Relativistic Bose-Einstein condensate in the rainbow gravity

TL;DR

This paper investigates how rainbow gravity modifies the properties and critical temperature of relativistic Bose-Einstein condensates, providing bounds on model parameters and analyzing the impact on particle condensation.

Contribution

It introduces a formal framework to compute rainbow gravity corrections to relativistic BECs and derives the modified critical temperature and phenomenological bounds.

Findings

Derived the corrected critical temperature $T_c$ under rainbow gravity.

Established upper bounds for rainbow gravity parameters.

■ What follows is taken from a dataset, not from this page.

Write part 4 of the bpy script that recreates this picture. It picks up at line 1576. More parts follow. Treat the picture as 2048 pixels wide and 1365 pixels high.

Showed that rainbow gravity makes particle condensation harder at $T<T_c$.

Abstract

In this paper, we study the effects of a modified theory of gravity - the rainbow gravity - on the relativistic Bose-Einstein condensate (BEC). We initially discuss some formal aspects of the model in order to compute the corrections to the relevant quantities of the condensate. Following, we evaluate the generating functional from which obtain some thermodynamic parameters. Then we calculate the corrected critical temperature $T_c$ that sets the relativistic Bose-Einstein condensate considering the three principal rainbow functions, finding, in addition, a phenomenological upper bound for the parameters involved in the model. Finally, we discuss how harder is for the particles at an arbitrary temperature $T<T_c$ to enter the condensed state compared to the usual scenario, {\it i.e.}, without rainbow gravity.